[To do] Reproduce the entries below in full, word for word.

[Task data]
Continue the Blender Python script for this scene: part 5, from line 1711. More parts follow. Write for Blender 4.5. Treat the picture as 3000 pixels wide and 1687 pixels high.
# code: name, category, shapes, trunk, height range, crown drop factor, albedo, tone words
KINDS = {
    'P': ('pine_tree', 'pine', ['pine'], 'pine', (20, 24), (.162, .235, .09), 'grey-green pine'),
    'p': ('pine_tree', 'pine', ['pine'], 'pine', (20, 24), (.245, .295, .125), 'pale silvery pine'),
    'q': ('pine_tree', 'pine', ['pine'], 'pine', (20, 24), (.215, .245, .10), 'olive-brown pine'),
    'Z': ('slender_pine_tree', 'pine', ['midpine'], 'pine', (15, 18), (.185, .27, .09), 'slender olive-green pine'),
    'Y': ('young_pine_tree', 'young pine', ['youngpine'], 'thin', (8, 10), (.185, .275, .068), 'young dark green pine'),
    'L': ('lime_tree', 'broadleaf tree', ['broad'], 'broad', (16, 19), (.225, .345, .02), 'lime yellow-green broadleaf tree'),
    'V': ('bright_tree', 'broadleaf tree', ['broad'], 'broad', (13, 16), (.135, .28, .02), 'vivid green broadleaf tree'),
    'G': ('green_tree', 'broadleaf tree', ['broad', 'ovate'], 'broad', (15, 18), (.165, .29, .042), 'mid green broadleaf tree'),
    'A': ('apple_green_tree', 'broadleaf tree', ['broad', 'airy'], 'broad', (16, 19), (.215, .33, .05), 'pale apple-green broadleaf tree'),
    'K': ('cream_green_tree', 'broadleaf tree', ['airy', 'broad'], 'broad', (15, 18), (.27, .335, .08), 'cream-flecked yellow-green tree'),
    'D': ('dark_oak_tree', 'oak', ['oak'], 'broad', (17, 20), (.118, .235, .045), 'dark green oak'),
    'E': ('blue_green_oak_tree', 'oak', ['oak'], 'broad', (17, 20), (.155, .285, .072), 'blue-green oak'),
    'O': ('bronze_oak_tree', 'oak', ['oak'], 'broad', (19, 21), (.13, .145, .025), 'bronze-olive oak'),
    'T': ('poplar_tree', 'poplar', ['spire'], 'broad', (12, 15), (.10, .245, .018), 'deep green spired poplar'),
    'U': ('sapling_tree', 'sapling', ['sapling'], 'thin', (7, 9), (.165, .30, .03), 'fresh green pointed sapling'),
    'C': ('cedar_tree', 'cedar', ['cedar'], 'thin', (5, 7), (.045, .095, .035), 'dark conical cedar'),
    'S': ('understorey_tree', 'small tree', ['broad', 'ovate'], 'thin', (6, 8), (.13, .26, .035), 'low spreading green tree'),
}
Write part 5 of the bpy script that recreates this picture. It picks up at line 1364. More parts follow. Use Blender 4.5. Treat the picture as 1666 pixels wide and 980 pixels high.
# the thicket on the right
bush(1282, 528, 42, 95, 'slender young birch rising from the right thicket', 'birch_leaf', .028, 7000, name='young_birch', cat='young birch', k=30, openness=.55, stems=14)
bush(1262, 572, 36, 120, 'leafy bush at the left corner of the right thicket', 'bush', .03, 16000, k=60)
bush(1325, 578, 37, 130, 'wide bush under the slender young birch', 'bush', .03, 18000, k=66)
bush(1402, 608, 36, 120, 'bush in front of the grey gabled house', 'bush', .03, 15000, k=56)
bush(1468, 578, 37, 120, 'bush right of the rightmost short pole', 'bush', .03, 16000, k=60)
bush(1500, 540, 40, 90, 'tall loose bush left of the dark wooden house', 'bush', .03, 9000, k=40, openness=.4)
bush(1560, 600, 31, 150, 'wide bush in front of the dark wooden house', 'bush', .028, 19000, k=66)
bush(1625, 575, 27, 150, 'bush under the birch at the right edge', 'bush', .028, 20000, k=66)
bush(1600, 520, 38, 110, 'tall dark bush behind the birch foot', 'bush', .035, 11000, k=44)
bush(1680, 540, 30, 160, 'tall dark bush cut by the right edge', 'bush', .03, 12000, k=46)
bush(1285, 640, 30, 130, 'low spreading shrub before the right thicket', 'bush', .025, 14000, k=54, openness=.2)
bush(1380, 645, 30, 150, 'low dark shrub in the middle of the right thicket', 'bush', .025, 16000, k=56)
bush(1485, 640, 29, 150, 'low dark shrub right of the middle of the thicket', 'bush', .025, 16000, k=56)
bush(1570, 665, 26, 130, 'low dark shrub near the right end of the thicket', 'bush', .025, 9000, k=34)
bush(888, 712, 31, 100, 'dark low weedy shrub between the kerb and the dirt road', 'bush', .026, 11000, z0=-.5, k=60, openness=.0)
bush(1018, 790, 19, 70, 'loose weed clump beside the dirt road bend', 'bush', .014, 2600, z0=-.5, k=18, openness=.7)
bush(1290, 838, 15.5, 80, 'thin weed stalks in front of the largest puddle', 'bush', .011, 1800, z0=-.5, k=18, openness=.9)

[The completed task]
Continue the Blender Python script for this scene: part 5, from line 1711. More parts follow. Write for Blender 4.5. Treat the picture as 3000 pixels wide and 1687 pixels high.
# code: name, category, shapes, trunk, height range, crown drop factor, albedo, tone words
KINDS = {
    'P': ('pine_tree', 'pine', ['pine'], 'pine', (20, 24), (.162, .235, .09), 'grey-green pine'),
    'p': ('pine_tree', 'pine', ['pine'], 'pine', (20, 24), (.245, .295, .125), 'pale silvery pine'),
    'q': ('pine_tree', 'pine', ['pine'], 'pine', (20, 24), (.215, .245, .10), 'olive-brown pine'),
    'Z': ('slender_pine_tree', 'pine', ['midpine'], 'pine', (15, 18), (.185, .27, .09), 'slender olive-green pine'),
    'Y': ('young_pine_tree', 'young pine', ['youngpine'], 'thin', (8, 10), (.185, .275, .068), 'young dark green pine'),
    'L': ('lime_tree', 'broadleaf tree', ['broad'], 'broad', (16, 19), (.225, .345, .02), 'lime yellow-green broadleaf tree'),
    'V': ('bright_tree', 'broadleaf tree', ['broad'], 'broad', (13, 16), (.135, .28, .02), 'vivid green broadleaf tree'),
    'G': ('green_tree', 'broadleaf tree', ['broad', 'ovate'], 'broad', (15, 18), (.165, .29, .042), 'mid green broadleaf tree'),
    'A': ('apple_green_tree', 'broadleaf tree', ['broad', 'airy'], 'broad', (16, 19), (.215, .33, .05), 'pale apple-green broadleaf tree'),
    'K': ('cream_green_tree', 'broadleaf tree', ['airy', 'broad'], 'broad', (15, 18), (.27, .335, .08), 'cream-flecked yellow-green tree'),
    'D': ('dark_oak_tree', 'oak', ['oak'], 'broad', (17, 20), (.118, .235, .045), 'dark green oak'),
    'E': ('blue_green_oak_tree', 'oak', ['oak'], 'broad', (17, 20), (.155, .285, .072), 'blue-green oak'),
    'O': ('bronze_oak_tree', 'oak', ['oak'], 'broad', (19, 21), (.13, .145, .025), 'bronze-olive oak'),
    'T': ('poplar_tree', 'poplar', ['spire'], 'broad', (12, 15), (.10, .245, .018), 'deep green spired poplar'),
    'U': ('sapling_tree', 'sapling', ['sapling'], 'thin', (7, 9), (.165, .30, .03), 'fresh green pointed sapling'),
    'C': ('cedar_tree', 'cedar', ['cedar'], 'thin', (5, 7), (.045, .095, .035), 'dark conical cedar'),
    'S': ('understorey_tree', 'small tree', ['broad', 'ovate'], 'thin', (6, 8), (.13, .26, .035), 'low spreading green tree'),
}
Write part 5 of the bpy script that recreates this picture. It picks up at line 1364. More parts follow. Use Blender 4.5. Treat the picture as 1666 pixels wide and 980 pixels high.
# the thicket on the right
bush(1282, 528, 42, 95, 'slender young birch rising from the right thicket', 'birch_leaf', .028, 7000, name='young_birch', cat='young birch', k=30, openness=.55, stems=14)
bush(1262, 572, 36, 120, 'leafy bush at the left corner of the right thicket', 'bush', .03, 16000, k=60)
bush(1325, 578, 37, 130, 'wide bush under the slender young birch', 'bush', .03, 18000, k=66)
bush(1402, 608, 36, 120, 'bush in front of the grey gabled house', 'bush', .03, 15000, k=56)
bush(1468, 578, 37, 120, 'bush right of the rightmost short pole', 'bush', .03, 16000, k=60)
bush(1500, 540, 40, 90, 'tall loose bush left of the dark wooden house', 'bush', .03, 9000, k=40, openness=.4)
bush(1560, 600, 31, 150, 'wide bush in front of the dark wooden house', 'bush', .028, 19000, k=66)
bush(1625, 575, 27, 150, 'bush under the birch at the right edge', 'bush', .028, 20000, k=66)
bush(1600, 520, 38, 110, 'tall dark bush behind the birch foot', 'bush', .035, 11000, k=44)
bush(1680, 540, 30, 160, 'tall dark bush cut by the right edge', 'bush', .03, 12000, k=46)
bush(1285, 640, 30, 130, 'low spreading shrub before the right thicket', 'bush', .025, 14000, k=54, openness=.2)
bush(1380, 645, 30, 150, 'low dark shrub in the middle of the right thicket', 'bush', .025, 16000, k=56)
bush(1485, 640, 29, 150, 'low dark shrub right of the middle of the thicket', 'bush', .025, 16000, k=56)
bush(1570, 665, 26, 130, 'low dark shrub near the right end of the thicket', 'bush', .025, 9000, k=34)
bush(888, 712, 31, 100, 'dark low weedy shrub between the kerb and the dirt road', 'bush', .026, 11000, z0=-.5, k=60, openness=.0)
bush(1018, 790, 19, 70, 'loose weed clump beside the dirt road bend', 'bush', .014, 2600, z0=-.5, k=18, openness=.7)
bush(1290, 838, 15.5, 80, 'thin weed stalks in front of the largest puddle', 'bush', .011, 1800, z0=-.5, k=18, openness=.9)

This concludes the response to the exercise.